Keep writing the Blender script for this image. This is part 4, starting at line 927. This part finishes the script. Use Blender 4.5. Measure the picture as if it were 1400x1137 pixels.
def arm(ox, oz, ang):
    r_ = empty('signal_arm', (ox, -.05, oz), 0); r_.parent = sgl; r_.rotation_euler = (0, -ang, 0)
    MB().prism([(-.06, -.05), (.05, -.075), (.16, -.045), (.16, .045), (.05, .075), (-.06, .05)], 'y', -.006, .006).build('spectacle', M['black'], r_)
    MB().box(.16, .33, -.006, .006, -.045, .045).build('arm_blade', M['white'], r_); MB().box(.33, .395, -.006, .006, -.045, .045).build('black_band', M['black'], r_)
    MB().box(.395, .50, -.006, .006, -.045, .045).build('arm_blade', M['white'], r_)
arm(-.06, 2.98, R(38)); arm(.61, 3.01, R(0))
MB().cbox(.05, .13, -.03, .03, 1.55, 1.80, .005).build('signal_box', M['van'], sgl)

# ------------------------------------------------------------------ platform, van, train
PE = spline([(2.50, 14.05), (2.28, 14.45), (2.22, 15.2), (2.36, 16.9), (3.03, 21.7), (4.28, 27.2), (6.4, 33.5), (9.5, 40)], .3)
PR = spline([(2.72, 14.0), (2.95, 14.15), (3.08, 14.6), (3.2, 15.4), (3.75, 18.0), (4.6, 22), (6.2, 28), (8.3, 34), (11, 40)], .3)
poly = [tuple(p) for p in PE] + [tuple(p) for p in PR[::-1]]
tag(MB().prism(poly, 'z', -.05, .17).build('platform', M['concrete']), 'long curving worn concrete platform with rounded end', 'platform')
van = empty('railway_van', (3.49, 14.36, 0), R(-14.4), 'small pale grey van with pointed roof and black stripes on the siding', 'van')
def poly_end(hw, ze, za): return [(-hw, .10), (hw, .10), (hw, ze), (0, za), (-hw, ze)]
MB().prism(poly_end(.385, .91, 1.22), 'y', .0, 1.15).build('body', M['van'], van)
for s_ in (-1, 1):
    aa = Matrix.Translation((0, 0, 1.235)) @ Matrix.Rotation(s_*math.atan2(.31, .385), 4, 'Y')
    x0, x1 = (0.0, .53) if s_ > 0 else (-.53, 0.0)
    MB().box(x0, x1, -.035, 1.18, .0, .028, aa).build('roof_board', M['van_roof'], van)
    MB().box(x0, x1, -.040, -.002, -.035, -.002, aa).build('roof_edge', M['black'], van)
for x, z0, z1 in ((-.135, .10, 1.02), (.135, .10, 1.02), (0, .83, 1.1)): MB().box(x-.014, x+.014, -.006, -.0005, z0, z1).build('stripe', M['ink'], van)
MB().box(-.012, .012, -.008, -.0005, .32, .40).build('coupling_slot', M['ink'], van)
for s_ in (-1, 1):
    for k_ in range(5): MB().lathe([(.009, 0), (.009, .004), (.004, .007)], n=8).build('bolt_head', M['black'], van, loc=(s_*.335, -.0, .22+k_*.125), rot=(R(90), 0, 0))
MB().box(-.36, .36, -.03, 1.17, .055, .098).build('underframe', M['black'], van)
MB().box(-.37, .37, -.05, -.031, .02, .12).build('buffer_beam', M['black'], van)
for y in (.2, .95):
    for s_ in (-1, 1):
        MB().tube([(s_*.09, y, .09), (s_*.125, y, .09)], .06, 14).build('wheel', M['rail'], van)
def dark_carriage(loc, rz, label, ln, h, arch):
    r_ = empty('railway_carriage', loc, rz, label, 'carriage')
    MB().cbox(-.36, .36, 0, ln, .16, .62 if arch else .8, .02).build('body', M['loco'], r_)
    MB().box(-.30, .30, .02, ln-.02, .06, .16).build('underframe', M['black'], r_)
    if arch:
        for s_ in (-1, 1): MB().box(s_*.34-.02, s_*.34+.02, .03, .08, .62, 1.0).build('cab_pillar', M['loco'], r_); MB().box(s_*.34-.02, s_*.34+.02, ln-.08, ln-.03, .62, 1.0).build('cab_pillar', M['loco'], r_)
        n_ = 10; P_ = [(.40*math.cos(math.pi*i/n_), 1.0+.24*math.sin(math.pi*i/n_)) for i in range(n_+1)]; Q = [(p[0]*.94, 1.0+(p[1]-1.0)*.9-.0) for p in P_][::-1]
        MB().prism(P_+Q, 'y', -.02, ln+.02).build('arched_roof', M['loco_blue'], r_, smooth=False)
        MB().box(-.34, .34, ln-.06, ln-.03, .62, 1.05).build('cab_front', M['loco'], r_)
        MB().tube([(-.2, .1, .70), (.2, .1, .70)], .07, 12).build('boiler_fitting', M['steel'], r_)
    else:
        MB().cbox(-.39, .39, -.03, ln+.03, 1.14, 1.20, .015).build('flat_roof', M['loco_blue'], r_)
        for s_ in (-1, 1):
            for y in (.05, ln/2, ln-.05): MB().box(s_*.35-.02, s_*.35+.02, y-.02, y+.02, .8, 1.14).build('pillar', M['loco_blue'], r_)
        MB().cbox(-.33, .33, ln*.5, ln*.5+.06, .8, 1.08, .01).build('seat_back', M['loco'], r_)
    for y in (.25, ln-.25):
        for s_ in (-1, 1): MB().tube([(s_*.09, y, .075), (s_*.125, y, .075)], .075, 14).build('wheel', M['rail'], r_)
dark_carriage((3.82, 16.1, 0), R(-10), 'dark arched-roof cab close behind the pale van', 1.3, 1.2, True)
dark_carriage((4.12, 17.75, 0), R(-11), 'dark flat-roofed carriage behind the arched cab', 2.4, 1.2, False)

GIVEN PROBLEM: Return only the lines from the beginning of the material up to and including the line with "1.80, .005).build('signal_box', M['van'], sgl)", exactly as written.

RESPONSE:
Keep writing the Blender script for this image. This is part 4, starting at line 927. This part finishes the script. Use Blender 4.5. Measure the picture as if it were 1400x1137 pixels.
def arm(ox, oz, ang):
    r_ = empty('signal_arm', (ox, -.05, oz), 0); r_.parent = sgl; r_.rotation_euler = (0, -ang, 0)
    MB().prism([(-.06, -.05), (.05, -.075), (.16, -.045), (.16, .045), (.05, .075), (-.06, .05)], 'y', -.006, .006).build('spectacle', M['black'], r_)
    MB().box(.16, .33, -.006, .006, -.045, .045).build('arm_blade', M['white'], r_); MB().box(.33, .395, -.006, .006, -.045, .045).build('black_band', M['black'], r_)
    MB().box(.395, .50, -.006, .006, -.045, .045).build('arm_blade', M['white'], r_)
arm(-.06, 2.98, R(38)); arm(.61, 3.01, R(0))
MB().cbox(.05, .13, -.03, .03, 1.55, 1.80, .005).build('signal_box', M['van'], sgl)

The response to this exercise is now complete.